En los aciagos días de los autobuses amarillos, estos transportaban unos cinco millones de pasajeros al día. La recaudación diaria de ese sistema, con las tarifas actuales, sería del orden de unos dos mil setecientos millones de pesos diarios, lo que da más de dos mil millones de dólares anuales.
La introducción del Transantiago provocó, entre otras consecuencias desastrosas, un dramático bajón de los pasajeros transportados. ¿Cuántos? No se sabe. Los ministros del ramo no son muy disertos cuando se trata de contar la verdad. Se limitan a repetir como loros “Todo va bien, y mañana mejor”, pero evitan publicar los balances de las empresas del Transantiago. En los primeros días la baja de pasajeros transportados pudo situarse en torno al 50% y aun más.
El desorden, sistemas electrónicos fallidos, la bronca, y la pérdida de credibilidad del sistema, redujeron dramáticamente la recaudación. ¿A cuánto? No se sabe. A menos que tomemos los montos de los “subsidios” como un indicio. El sistema no logra alcanzar un equilibrio financiero que los incompetentes que lo concibieron hacían venir de la tarifa. Exclusivamente de la tarifa. La estructura de costes subió, aunque solo fuese porque allí donde ganaban su vida los micreros y sus choferes, ahora mangan cinco bancos, el AFT, los concesionarios, los conductores, el personal de mantenimiento, una empresa de información al público (?) y algún personal auxiliar que antes no existía.
Violenta caída de la calidad y del volumen del servicio prestado, baja dramática de la recaudación y brutal aumento de costes, no hay que salir de Harvard para constatar que las cuentas no cuadran.
Sin embargo las autoridades se empeñan en culpar a los usuarios: primero porque, según Cortázar, “no cambian su percepción del Transantiago”. Luego porque, según Morandé, no pagan la tarifa. ¿Cuál es el nivel de la evasión? No se sabe, entre otros porque los sistemas electrónicos funcionan mal o no funcionan. Todo sumado, -incompetencia, mentira, ocultamiento de la información, maltrato a los trabajadores, empresas que lucran copiosamente, deterioro del tráfico urbano, etc.-, lo que se echa de menos es algo de lucidez y de coraje de parte de gobiernos que no osan admitir que el Transantiago es una estafa.
Una estafa que sirve entre otros para justificar inversiones en el Metro, del mismo modo que las campañas del terror en materia energética sirven para respaldar la aventura nuclear. El Metro funciona bien. De acuerdo. Pero existen sistemas que a un costo muy inferior ofrecen una calidad de servicio similar. Pequeño detalle: hay que hacerlos funcionar.

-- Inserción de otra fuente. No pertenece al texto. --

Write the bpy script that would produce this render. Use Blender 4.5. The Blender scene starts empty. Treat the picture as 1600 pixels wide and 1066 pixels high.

La experiencia del Transantiago mostró, entre otras cosas, que un ministro de Transportes (que no citaré) tenía razón: “No jodas con que funcione, me dijo, de lo que se trata es de ganar plata (sic)”. En eso están.
Y suben las tarifas, que desde hoy estarán en 540 pesos, una de las más caras del planeta, sabiendo que eso no resuelve la cuestión esencial: la estructura de financiamiento de los transportes públicos. Si la tarifa debiese equilibrar las cuentas, habría que subirla a niveles incompatibles hasta con la voracidad del empresariado local. Ahora bien, quienes sí tienen experiencia en el sector del transporte público saben que en todas las ciudades del mundo un alza de tarifas se traduce en una baja de la frecuentación de pasajeros. De ese modo, en vez de equilibrar las cuentas, se empeora el problema.
Para definir una arquitectura financiera sobre la cual construir una verdadera política de transporte público de largo alcance es necesario entender que todo el dinero proviene de una sola fuente: la riqueza que todos los chilenos crean colectivamente con su trabajo. Y que el problema se resume a la distribución de esa torta.
Si falta para la educación, para la salud, para las infraestructuras, para pagar salarios decentes o pensiones dignas, para financiar el transporte público, etc., es porque la remuneración del capital se lleva todo, o casi todo.
En todas partes del mundo las empresas contribuyen al financiamiento del transporte público urbano. Salvo en Chile. Curiosamente, la actividad minera, que no brilla precisamente por su generosidad, paga integralmente el transporte de sus trabajadores. Y no es la única. Pero en las ciudades… está prohibido tocar el tema.
Y como después de haber hecho todas las chambonadas posibles e imaginables, no saben qué hacer, suben las tarifas. Te lo doy firmado: eso no hará sino empeorar la situación.